La ferveur allait crescendo avec la montée sur scène des idoles de la chanson du Sud-est. Le même créneau des juniors, mais assez développé et affiné. Ce fut d’abord, le groupe Tawarguit qui a semé l’allégresse parmi les jeunes. Sa chanson sur Nba, a émerveillé un public, la reprenant en chœur, et non sans un brin de regret et de nostalgie. L’ombre de celui qui a fait connaître ce petit village de dix mille habitants à l’extérieur de la province, surplombait les murailles d’Imi N’Ighrem. Un autre moment fort fut l’entrée de l’un des parrains d’Amoun Style, Moha Mallal, avec sa chanson « Digh Ourta ». Et enfin, cerise sur le gâteau, la foule allait crier de toutes ses forces, saluant l’annonce du groupe Saghru Band, ensemble musical fondé par Nba. 
Là, le public, observant jusqu’ici une discipline exemplaire, allait  devenir presque incontrôlable. Un déchaînement total des jeunes et moins jeunes devenus par la même occasion grande chorale de Khalid Oularbi, chanteur du groupe. Tagrawla, Grat Ifassen, Ali U Sliman, Anassaf, Ayouz Aytma … des chansons qui ont constitué le plat de résistance de toute une fête, de toute une commémoration et de toute une célébration. 

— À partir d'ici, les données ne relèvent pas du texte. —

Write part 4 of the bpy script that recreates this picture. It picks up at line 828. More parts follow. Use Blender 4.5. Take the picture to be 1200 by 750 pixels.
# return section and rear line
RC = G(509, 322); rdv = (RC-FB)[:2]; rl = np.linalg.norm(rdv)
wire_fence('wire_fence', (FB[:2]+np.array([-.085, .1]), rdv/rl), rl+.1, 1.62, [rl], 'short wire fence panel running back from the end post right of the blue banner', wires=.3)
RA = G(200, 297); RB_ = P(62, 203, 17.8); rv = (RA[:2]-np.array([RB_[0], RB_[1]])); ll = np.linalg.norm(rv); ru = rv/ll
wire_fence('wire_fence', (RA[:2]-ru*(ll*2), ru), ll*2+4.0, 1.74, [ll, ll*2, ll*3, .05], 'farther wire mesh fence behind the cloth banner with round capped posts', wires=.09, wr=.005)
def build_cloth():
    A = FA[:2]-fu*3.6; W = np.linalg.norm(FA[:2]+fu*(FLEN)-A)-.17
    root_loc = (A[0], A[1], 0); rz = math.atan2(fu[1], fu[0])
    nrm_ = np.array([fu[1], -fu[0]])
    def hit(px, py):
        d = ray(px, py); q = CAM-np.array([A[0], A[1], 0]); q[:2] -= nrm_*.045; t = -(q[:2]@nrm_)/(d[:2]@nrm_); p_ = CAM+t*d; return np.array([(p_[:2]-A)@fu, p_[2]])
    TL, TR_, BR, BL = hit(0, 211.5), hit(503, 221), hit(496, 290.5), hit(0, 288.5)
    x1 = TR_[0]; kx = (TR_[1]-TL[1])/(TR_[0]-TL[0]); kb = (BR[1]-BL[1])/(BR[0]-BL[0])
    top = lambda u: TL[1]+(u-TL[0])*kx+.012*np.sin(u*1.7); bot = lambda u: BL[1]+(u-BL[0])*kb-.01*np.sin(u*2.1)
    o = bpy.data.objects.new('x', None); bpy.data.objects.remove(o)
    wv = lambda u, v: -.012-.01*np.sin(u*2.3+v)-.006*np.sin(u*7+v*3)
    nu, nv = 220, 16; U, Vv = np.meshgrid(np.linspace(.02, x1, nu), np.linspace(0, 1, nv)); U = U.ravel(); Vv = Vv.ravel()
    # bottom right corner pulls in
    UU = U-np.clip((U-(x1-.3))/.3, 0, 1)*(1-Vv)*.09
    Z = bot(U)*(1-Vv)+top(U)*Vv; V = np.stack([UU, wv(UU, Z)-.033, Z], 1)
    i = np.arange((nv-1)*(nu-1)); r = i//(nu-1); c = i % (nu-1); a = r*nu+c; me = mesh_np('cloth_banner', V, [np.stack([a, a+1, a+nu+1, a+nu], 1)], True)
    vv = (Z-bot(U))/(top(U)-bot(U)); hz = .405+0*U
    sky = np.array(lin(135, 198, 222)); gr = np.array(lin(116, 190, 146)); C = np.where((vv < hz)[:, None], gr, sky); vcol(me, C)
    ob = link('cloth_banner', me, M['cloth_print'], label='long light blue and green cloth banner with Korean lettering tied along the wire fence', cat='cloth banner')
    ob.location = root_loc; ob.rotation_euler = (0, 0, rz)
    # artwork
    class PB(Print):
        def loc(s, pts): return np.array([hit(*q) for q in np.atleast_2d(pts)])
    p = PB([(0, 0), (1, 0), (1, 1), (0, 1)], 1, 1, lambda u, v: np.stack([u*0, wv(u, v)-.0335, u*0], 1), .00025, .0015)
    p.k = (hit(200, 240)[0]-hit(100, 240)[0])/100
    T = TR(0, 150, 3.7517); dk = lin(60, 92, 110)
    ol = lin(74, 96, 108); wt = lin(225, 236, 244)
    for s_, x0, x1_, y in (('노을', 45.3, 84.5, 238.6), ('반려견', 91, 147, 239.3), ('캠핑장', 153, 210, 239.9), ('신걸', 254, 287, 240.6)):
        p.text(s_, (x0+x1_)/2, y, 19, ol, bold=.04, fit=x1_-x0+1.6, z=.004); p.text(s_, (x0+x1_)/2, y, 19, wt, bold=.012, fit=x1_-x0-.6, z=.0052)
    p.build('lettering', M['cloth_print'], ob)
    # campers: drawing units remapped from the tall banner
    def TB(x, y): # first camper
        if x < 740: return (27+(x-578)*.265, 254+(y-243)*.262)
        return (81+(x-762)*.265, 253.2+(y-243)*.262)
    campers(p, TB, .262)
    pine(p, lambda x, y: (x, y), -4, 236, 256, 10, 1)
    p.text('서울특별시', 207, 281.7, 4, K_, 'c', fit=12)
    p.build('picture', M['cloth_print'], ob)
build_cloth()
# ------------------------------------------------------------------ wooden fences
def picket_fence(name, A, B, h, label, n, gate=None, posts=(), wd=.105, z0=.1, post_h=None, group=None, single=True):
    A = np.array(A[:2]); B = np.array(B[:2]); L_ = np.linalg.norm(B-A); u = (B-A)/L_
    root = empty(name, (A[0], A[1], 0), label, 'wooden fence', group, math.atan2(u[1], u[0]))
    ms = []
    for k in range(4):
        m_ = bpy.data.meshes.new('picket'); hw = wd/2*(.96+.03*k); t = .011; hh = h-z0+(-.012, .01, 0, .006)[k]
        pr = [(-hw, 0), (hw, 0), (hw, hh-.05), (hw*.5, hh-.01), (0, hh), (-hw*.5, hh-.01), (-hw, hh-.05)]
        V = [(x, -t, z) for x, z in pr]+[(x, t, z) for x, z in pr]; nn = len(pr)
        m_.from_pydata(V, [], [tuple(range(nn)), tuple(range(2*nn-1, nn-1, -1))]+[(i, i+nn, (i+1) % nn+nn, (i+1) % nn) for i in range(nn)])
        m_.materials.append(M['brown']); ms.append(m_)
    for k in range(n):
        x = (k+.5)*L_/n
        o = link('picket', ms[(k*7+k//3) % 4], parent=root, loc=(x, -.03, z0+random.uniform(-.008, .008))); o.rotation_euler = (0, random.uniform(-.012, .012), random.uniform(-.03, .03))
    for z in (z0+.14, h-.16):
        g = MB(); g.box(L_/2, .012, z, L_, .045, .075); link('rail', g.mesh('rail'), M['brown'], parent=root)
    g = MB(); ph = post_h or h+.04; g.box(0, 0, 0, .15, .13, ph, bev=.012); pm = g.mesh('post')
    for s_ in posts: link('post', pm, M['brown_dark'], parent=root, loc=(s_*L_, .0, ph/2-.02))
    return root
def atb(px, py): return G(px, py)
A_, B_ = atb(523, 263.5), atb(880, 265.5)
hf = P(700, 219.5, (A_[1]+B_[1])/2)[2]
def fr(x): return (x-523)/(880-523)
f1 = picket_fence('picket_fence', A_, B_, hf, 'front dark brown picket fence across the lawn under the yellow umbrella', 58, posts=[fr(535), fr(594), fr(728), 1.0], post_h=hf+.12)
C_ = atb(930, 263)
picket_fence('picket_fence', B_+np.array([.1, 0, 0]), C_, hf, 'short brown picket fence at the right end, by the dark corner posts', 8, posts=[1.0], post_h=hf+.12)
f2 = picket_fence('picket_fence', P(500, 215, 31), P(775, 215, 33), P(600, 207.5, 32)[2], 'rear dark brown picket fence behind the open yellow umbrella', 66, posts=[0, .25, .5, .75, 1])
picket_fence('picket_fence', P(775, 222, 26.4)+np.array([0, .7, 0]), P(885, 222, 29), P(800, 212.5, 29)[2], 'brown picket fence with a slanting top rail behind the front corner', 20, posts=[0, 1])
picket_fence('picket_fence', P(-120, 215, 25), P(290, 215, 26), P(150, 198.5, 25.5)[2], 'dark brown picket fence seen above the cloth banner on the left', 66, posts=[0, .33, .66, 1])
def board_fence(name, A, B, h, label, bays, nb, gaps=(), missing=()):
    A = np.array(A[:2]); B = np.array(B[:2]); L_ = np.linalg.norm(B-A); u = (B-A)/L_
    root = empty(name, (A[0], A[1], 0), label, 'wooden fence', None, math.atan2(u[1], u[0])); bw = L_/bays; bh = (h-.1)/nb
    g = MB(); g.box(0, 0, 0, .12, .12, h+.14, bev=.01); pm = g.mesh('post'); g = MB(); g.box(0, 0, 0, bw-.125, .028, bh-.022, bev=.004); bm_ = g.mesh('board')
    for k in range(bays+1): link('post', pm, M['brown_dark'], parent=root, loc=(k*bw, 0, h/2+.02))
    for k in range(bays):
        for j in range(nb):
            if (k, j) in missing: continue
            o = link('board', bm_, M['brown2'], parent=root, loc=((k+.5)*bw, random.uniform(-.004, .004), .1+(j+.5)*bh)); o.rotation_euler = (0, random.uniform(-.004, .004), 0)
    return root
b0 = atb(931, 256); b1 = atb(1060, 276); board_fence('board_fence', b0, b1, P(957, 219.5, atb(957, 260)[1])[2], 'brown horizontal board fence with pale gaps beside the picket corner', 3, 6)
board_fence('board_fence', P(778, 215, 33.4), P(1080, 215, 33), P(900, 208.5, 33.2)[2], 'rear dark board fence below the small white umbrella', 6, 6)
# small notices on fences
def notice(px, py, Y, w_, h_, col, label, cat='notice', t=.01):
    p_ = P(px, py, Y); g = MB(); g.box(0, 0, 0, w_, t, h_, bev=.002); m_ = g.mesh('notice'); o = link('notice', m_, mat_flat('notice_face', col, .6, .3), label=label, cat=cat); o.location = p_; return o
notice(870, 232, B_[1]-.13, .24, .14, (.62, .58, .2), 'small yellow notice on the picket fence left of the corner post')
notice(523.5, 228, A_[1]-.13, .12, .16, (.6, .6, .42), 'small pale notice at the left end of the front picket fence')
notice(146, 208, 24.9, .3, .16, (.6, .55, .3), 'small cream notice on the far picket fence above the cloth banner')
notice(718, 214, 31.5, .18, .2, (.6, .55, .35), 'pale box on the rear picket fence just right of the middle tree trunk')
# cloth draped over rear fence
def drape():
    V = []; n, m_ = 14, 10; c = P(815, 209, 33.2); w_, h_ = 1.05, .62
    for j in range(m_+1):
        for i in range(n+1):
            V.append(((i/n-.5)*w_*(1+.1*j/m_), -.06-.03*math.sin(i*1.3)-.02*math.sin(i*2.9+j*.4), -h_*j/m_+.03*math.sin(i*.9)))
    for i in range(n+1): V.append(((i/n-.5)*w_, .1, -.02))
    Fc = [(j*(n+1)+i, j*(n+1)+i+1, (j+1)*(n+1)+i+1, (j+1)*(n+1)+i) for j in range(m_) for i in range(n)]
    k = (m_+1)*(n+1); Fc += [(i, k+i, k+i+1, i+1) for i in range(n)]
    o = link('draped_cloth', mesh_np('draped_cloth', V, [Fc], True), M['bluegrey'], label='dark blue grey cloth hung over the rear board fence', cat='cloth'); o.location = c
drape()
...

Khalid Oularbi en a donné encore la preuve qu’il assure et assume, en tant que chanteur, et chef de groupe. Tout le monde a compris que la continuité est un défi déjà assuré et que Mellaab sera désormais ce carrefour artistique du Sud-est… La manifestation mérite ainsi ce pèlerinage annuel qui rappelle un grand artiste éclectique décédé, en 2011, à l’âge de 28 ans… seulement.